Series Of black and white
- Medium:
- Mokuhanga (Japanese woodblock)
- Image courtesy of
- Saru Gallery
Description
The title refers to a body of monochrome prints Toshi Yoshida produced using only sumi ink on washi, eschewing the polychrome [nishiki-e](/glossary/nishiki-e) palette typical of [shin-hanga](/glossary/shin-hanga) work. Black-and-white mokuhanga has a long history — from early Buddhist printing through the sumizuri-e of pre-1740s [ukiyo-e](/glossary/ukiyo-e) — and twentieth-century Japanese printmakers including Munakata Shiko revived the form for its graphic immediacy. Toshi's monochrome series demonstrates the carver's draftsmanship without color's mediating effect: tonal range comes from line density, key-block detail, and [bokashi](/glossary/bokashi) gradation in ink alone.

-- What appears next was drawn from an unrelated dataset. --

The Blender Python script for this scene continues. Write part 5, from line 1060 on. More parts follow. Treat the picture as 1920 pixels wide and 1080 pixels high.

This output marks an experimental strand of his career, where he stepped away from the Yoshida studio's signature atmospheric color and engaged the formal vocabulary of [sosaku-hanga](/glossary/sosaku-hanga) modernism. The work bridges two threads of his career: traditional landscape subjects on one side, and the abstract compositions he pursued from the late 1950s onward on the other.